### Written problem
Begin with the first line of the material and copy each line word for word through the line that contains "lo.rotation_euler = (math.radians(90), 0, 0)"; the pictures are left out.

### Data section
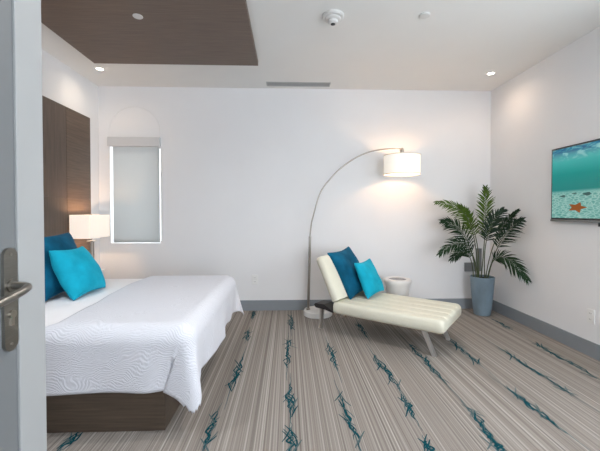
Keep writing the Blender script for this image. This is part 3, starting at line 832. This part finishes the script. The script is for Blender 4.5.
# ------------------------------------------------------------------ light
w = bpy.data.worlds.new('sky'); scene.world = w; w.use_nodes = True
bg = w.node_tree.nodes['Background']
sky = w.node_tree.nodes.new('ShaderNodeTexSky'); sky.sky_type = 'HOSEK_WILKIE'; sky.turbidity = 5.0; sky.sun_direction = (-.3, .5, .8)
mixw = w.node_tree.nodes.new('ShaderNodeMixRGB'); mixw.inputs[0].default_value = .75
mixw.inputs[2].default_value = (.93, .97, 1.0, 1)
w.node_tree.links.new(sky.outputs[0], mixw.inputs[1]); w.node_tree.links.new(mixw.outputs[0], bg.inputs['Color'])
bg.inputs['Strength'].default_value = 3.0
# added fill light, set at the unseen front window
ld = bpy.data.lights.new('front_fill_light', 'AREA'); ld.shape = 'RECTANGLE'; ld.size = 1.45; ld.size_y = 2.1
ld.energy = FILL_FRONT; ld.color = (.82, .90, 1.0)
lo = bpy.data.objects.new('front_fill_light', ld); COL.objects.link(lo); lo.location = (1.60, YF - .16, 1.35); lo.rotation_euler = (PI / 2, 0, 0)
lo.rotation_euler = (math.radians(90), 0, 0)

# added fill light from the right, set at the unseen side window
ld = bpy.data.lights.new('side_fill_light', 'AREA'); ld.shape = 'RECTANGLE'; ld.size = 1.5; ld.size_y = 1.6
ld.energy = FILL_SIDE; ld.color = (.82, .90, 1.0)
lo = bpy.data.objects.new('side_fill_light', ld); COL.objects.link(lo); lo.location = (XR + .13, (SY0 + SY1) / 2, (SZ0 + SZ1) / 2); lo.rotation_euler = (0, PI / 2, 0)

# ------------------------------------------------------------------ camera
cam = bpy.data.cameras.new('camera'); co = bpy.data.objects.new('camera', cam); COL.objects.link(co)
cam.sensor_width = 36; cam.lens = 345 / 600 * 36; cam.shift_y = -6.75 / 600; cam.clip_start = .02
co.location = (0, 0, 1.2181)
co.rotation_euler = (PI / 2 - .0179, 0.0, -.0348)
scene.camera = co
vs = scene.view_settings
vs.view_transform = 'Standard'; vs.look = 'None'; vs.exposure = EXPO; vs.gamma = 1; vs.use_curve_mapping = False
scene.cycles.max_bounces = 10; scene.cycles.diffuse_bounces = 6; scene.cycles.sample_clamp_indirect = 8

### Final result
Keep writing the Blender script for this image. This is part 3, starting at line 832. This part finishes the script. The script is for Blender 4.5.
# ------------------------------------------------------------------ light
w = bpy.data.worlds.new('sky'); scene.world = w; w.use_nodes = True
bg = w.node_tree.nodes['Background']
sky = w.node_tree.nodes.new('ShaderNodeTexSky'); sky.sky_type = 'HOSEK_WILKIE'; sky.turbidity = 5.0; sky.sun_direction = (-.3, .5, .8)
mixw = w.node_tree.nodes.new('ShaderNodeMixRGB'); mixw.inputs[0].default_value = .75
mixw.inputs[2].default_value = (.93, .97, 1.0, 1)
w.node_tree.links.new(sky.outputs[0], mixw.inputs[1]); w.node_tree.links.new(mixw.outputs[0], bg.inputs['Color'])
bg.inputs['Strength'].default_value = 3.0
# added fill light, set at the unseen front window
ld = bpy.data.lights.new('front_fill_light', 'AREA'); ld.shape = 'RECTANGLE'; ld.size = 1.45; ld.size_y = 2.1
ld.energy = FILL_FRONT; ld.color = (.82, .90, 1.0)
lo = bpy.data.objects.new('front_fill_light', ld); COL.objects.link(lo); lo.location = (1.60, YF - .16, 1.35); lo.rotation_euler = (PI / 2, 0, 0)
lo.rotation_euler = (math.radians(90), 0, 0)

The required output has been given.